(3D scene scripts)
• • •

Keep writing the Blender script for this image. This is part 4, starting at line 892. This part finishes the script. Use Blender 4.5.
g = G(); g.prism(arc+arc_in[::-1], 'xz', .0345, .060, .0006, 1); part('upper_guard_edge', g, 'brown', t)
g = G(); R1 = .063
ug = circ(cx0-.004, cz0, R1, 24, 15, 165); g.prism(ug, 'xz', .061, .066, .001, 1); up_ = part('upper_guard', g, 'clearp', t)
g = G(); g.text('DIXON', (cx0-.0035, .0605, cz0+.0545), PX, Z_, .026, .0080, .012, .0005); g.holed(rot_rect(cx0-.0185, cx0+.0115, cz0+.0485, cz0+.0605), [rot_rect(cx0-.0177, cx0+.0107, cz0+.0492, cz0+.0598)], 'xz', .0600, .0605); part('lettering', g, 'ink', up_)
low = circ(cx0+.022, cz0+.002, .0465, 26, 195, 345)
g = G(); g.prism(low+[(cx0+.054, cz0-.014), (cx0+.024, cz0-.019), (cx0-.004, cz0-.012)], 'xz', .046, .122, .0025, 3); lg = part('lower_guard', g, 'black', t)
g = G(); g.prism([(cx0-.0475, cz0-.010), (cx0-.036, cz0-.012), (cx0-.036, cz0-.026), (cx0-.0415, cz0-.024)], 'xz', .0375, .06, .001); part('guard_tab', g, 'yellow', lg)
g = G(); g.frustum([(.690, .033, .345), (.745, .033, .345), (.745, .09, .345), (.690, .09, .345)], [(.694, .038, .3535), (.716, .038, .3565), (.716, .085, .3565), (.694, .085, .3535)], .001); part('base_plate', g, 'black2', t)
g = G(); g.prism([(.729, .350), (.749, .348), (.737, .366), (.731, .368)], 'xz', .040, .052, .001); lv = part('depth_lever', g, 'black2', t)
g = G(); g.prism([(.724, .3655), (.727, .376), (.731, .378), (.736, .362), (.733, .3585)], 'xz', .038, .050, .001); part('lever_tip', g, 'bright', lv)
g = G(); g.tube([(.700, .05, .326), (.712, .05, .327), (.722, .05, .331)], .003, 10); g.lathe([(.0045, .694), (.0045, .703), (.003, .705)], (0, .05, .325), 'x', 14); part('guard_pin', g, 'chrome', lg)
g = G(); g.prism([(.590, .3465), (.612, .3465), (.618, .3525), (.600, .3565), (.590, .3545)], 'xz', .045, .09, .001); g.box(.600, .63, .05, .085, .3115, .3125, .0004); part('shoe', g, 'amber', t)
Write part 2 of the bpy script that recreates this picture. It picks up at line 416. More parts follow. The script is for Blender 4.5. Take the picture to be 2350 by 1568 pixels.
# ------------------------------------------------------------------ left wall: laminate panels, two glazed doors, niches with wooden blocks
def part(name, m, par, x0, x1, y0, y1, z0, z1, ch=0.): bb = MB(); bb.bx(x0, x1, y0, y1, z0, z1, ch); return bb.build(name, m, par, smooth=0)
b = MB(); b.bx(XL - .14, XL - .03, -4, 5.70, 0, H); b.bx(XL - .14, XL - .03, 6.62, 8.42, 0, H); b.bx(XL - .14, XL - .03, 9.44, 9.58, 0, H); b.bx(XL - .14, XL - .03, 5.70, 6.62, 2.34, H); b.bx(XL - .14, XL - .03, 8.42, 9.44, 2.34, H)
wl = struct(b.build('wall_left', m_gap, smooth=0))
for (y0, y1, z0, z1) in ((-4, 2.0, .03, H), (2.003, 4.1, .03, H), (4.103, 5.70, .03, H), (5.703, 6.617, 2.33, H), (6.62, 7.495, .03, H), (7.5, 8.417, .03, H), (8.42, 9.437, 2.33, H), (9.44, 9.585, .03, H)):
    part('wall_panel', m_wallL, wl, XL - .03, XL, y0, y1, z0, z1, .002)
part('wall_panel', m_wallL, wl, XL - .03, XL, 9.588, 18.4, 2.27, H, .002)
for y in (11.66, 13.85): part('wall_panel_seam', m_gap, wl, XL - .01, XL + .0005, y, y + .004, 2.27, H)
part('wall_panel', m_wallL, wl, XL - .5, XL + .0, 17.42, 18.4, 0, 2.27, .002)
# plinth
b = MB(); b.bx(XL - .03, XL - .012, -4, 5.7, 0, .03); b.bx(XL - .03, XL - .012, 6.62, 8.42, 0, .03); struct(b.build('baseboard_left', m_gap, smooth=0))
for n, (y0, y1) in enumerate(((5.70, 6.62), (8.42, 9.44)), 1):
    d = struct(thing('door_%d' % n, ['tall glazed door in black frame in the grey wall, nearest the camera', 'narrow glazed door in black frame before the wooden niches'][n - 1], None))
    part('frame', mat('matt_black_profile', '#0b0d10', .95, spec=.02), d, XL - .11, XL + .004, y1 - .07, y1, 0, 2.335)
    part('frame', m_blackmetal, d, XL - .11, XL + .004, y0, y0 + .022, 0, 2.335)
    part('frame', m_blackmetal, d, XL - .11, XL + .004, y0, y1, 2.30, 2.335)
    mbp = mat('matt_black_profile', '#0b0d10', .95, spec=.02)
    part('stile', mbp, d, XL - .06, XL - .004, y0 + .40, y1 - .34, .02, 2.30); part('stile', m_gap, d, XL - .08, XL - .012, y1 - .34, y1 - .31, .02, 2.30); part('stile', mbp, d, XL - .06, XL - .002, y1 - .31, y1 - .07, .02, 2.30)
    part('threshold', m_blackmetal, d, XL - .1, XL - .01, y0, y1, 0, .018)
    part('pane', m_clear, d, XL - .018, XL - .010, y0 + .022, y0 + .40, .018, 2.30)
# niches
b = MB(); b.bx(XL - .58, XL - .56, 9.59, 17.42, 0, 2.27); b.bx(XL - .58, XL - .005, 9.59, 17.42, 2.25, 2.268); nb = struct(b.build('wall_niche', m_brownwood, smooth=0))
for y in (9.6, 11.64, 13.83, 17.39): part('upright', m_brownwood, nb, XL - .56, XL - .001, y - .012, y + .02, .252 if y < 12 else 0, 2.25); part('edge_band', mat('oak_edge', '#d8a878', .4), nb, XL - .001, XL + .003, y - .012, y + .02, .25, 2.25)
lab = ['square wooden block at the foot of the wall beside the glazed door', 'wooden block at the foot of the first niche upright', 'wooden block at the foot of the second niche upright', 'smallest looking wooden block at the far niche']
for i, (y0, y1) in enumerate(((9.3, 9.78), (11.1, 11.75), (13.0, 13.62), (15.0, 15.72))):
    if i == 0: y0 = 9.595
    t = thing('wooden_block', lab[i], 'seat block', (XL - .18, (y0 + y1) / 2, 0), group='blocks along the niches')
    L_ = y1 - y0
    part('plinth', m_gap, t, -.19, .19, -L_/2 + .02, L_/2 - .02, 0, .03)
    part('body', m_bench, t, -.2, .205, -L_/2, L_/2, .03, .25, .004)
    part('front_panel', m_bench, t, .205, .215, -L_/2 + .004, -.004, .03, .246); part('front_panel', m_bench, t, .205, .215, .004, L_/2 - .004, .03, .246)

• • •

- Required task -
Reproduce every line of the material above exactly.

- Task output -
Keep writing the Blender script for this image. This is part 4, starting at line 892. This part finishes the script. Use Blender 4.5.
g = G(); g.prism(arc+arc_in[::-1], 'xz', .0345, .060, .0006, 1); part('upper_guard_edge', g, 'brown', t)
g = G(); R1 = .063
ug = circ(cx0-.004, cz0, R1, 24, 15, 165); g.prism(ug, 'xz', .061, .066, .001, 1); up_ = part('upper_guard', g, 'clearp', t)
g = G(); g.text('DIXON', (cx0-.0035, .0605, cz0+.0545), PX, Z_, .026, .0080, .012, .0005); g.holed(rot_rect(cx0-.0185, cx0+.0115, cz0+.0485, cz0+.0605), [rot_rect(cx0-.0177, cx0+.0107, cz0+.0492, cz0+.0598)], 'xz', .0600, .0605); part('lettering', g, 'ink', up_)
low = circ(cx0+.022, cz0+.002, .0465, 26, 195, 345)
g = G(); g.prism(low+[(cx0+.054, cz0-.014), (cx0+.024, cz0-.019), (cx0-.004, cz0-.012)], 'xz', .046, .122, .0025, 3); lg = part('lower_guard', g, 'black', t)
g = G(); g.prism([(cx0-.0475, cz0-.010), (cx0-.036, cz0-.012), (cx0-.036, cz0-.026), (cx0-.0415, cz0-.024)], 'xz', .0375, .06, .001); part('guard_tab', g, 'yellow', lg)
g = G(); g.frustum([(.690, .033, .345), (.745, .033, .345), (.745, .09, .345), (.690, .09, .345)], [(.694, .038, .3535), (.716, .038, .3565), (.716, .085, .3565), (.694, .085, .3535)], .001); part('base_plate', g, 'black2', t)
g = G(); g.prism([(.729, .350), (.749, .348), (.737, .366), (.731, .368)], 'xz', .040, .052, .001); lv = part('depth_lever', g, 'black2', t)
g = G(); g.prism([(.724, .3655), (.727, .376), (.731, .378), (.736, .362), (.733, .3585)], 'xz', .038, .050, .001); part('lever_tip', g, 'bright', lv)
g = G(); g.tube([(.700, .05, .326), (.712, .05, .327), (.722, .05, .331)], .003, 10); g.lathe([(.0045, .694), (.0045, .703), (.003, .705)], (0, .05, .325), 'x', 14); part('guard_pin', g, 'chrome', lg)
g = G(); g.prism([(.590, .3465), (.612, .3465), (.618, .3525), (.600, .3565), (.590, .3545)], 'xz', .045, .09, .001); g.box(.600, .63, .05, .085, .3115, .3125, .0004); part('shoe', g, 'amber', t)
Write part 2 of the bpy script that recreates this picture. It picks up at line 416. More parts follow. The script is for Blender 4.5. Take the picture to be 2350 by 1568 pixels.
# ------------------------------------------------------------------ left wall: laminate panels, two glazed doors, niches with wooden blocks
def part(name, m, par, x0, x1, y0, y1, z0, z1, ch=0.): bb = MB(); bb.bx(x0, x1, y0, y1, z0, z1, ch); return bb.build(name, m, par, smooth=0)
b = MB(); b.bx(XL - .14, XL - .03, -4, 5.70, 0, H); b.bx(XL - .14, XL - .03, 6.62, 8.42, 0, H); b.bx(XL - .14, XL - .03, 9.44, 9.58, 0, H); b.bx(XL - .14, XL - .03, 5.70, 6.62, 2.34, H); b.bx(XL - .14, XL - .03, 8.42, 9.44, 2.34, H)
wl = struct(b.build('wall_left', m_gap, smooth=0))
for (y0, y1, z0, z1) in ((-4, 2.0, .03, H), (2.003, 4.1, .03, H), (4.103, 5.70, .03, H), (5.703, 6.617, 2.33, H), (6.62, 7.495, .03, H), (7.5, 8.417, .03, H), (8.42, 9.437, 2.33, H), (9.44, 9.585, .03, H)):
    part('wall_panel', m_wallL, wl, XL - .03, XL, y0, y1, z0, z1, .002)
part('wall_panel', m_wallL, wl, XL - .03, XL, 9.588, 18.4, 2.27, H, .002)
for y in (11.66, 13.85): part('wall_panel_seam', m_gap, wl, XL - .01, XL + .0005, y, y + .004, 2.27, H)
part('wall_panel', m_wallL, wl, XL - .5, XL + .0, 17.42, 18.4, 0, 2.27, .002)
# plinth
b = MB(); b.bx(XL - .03, XL - .012, -4, 5.7, 0, .03); b.bx(XL - .03, XL - .012, 6.62, 8.42, 0, .03); struct(b.build('baseboard_left', m_gap, smooth=0))
for n, (y0, y1) in enumerate(((5.70, 6.62), (8.42, 9.44)), 1):
    d = struct(thing('door_%d' % n, ['tall glazed door in black frame in the grey wall, nearest the camera', 'narrow glazed door in black frame before the wooden niches'][n - 1], None))
    part('frame', mat('matt_black_profile', '#0b0d10', .95, spec=.02), d, XL - .11, XL + .004, y1 - .07, y1, 0, 2.335)
    part('frame', m_blackmetal, d, XL - .11, XL + .004, y0, y0 + .022, 0, 2.335)
    part('frame', m_blackmetal, d, XL - .11, XL + .004, y0, y1, 2.30, 2.335)
    mbp = mat('matt_black_profile', '#0b0d10', .95, spec=.02)
    part('stile', mbp, d, XL - .06, XL - .004, y0 + .40, y1 - .34, .02, 2.30); part('stile', m_gap, d, XL - .08, XL - .012, y1 - .34, y1 - .31, .02, 2.30); part('stile', mbp, d, XL - .06, XL - .002, y1 - .31, y1 - .07, .02, 2.30)
    part('threshold', m_blackmetal, d, XL - .1, XL - .01, y0, y1, 0, .018)
    part('pane', m_clear, d, XL - .018, XL - .010, y0 + .022, y0 + .40, .018, 2.30)
# niches
b = MB(); b.bx(XL - .58, XL - .56, 9.59, 17.42, 0, 2.27); b.bx(XL - .58, XL - .005, 9.59, 17.42, 2.25, 2.268); nb = struct(b.build('wall_niche', m_brownwood, smooth=0))
for y in (9.6, 11.64, 13.83, 17.39): part('upright', m_brownwood, nb, XL - .56, XL - .001, y - .012, y + .02, .252 if y < 12 else 0, 2.25); part('edge_band', mat('oak_edge', '#d8a878', .4), nb, XL - .001, XL + .003, y - .012, y + .02, .25, 2.25)
lab = ['square wooden block at the foot of the wall beside the glazed door', 'wooden block at the foot of the first niche upright', 'wooden block at the foot of the second niche upright', 'smallest looking wooden block at the far niche']
for i, (y0, y1) in enumerate(((9.3, 9.78), (11.1, 11.75), (13.0, 13.62), (15.0, 15.72))):
    if i == 0: y0 = 9.595
    t = thing('wooden_block', lab[i], 'seat block', (XL - .18, (y0 + y1) / 2, 0), group='blocks along the niches')
    L_ = y1 - y0
    part('plinth', m_gap, t, -.19, .19, -L_/2 + .02, L_/2 - .02, 0, .03)
    part('body', m_bench, t, -.2, .205, -L_/2, L_/2, .03, .25, .004)
    part('front_panel', m_bench, t, .205, .215, -L_/2 + .004, -.004, .03, .246); part('front_panel', m_bench, t, .205, .215, .004, L_/2 - .004, .03, .246)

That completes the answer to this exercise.